Resonance-type effects in free radical electron spin lattice relaxation and electron spin echo dephasing due to a dynamics of a homogeneous-chain oligomeric system

Electron spin lattice relaxation and phase relaxation were measured by the electron spin echo (ESE) method in the temperature range 4.2-300 K for radicals appearing during the polycondensation reaction of poly(4-hydrazo-diphenylene disulfide) oligomers with N-methyl-2-pyrrolidone chain ends. The spin lattice relaxation rate 1/T-1 is governed by cross-relaxation to the fast relaxing radical pairs, with the relaxation rate rapidly increasing at low temperature and showing unusually weakly temperature dependent behaviour above 25 K. At 146 K the resonance peak from rotating CH3 groups (tau(0)=1.07x10(-12) s, E-a=441 cm(-1)) appears. Such a resonance-type enhancement has been not observed so far in electron spin lattice relaxation in solid-state materials.
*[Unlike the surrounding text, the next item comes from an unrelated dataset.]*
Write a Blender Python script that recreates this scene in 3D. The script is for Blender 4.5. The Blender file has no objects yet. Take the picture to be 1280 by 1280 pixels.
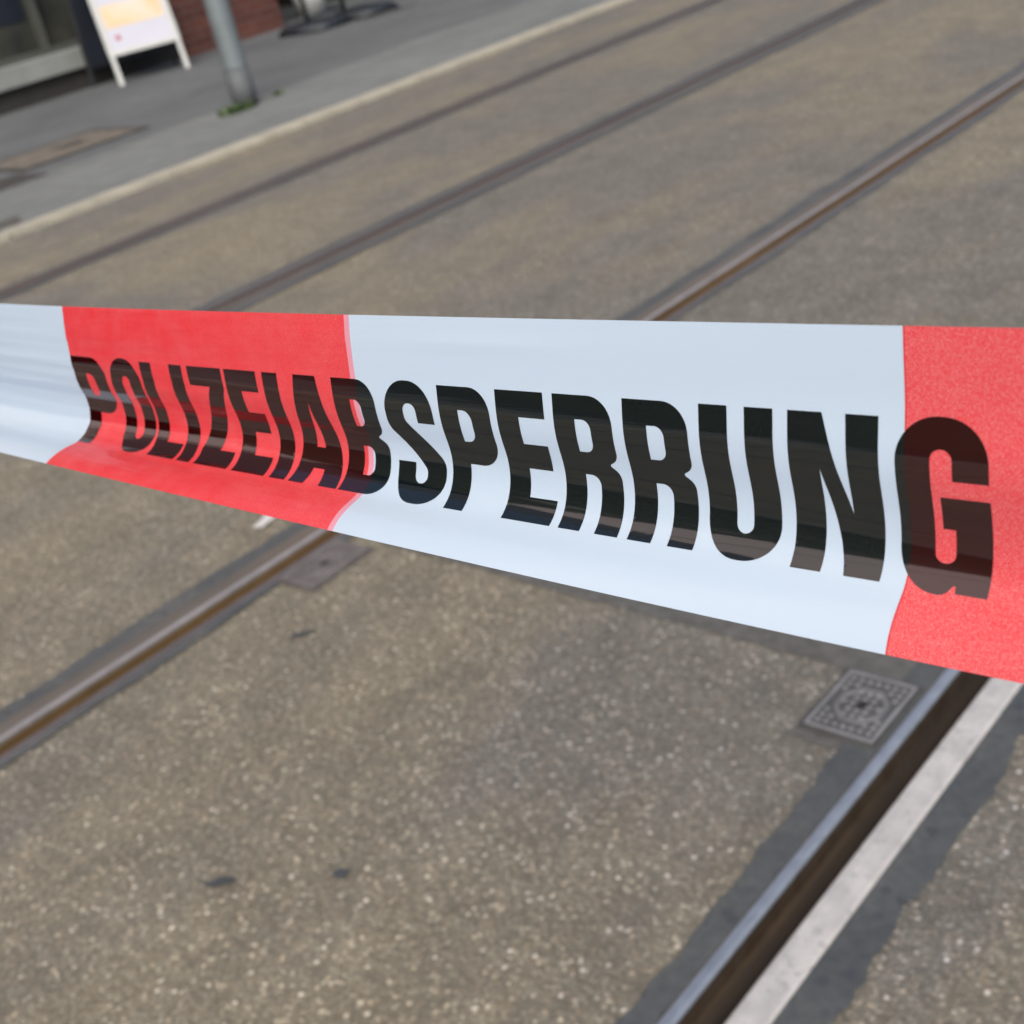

The ESE dephasing rate 1/T-M is temperature dependent with a pseudo-resonance minimum at about 100 K resulting from two different dephasing mechanisms. At low temperatures the dephasing rate decreases on heating due to quantum tunnelling motion of CH3 groups between nearly equivalent potential wells. Above 100 K the rate continuously increases with temperature as a result of thermally activated low frequency motions between shallow potential minima (tau(0)=2.6x10(-7) s, E-a=49 cm(-1)). Various processes leading to temperature variations of the dephasing rate are reviewed and discussed. The relaxation results are compared with those for radicals spontaneously occurring in partially cured phenol-formaldehyde resin.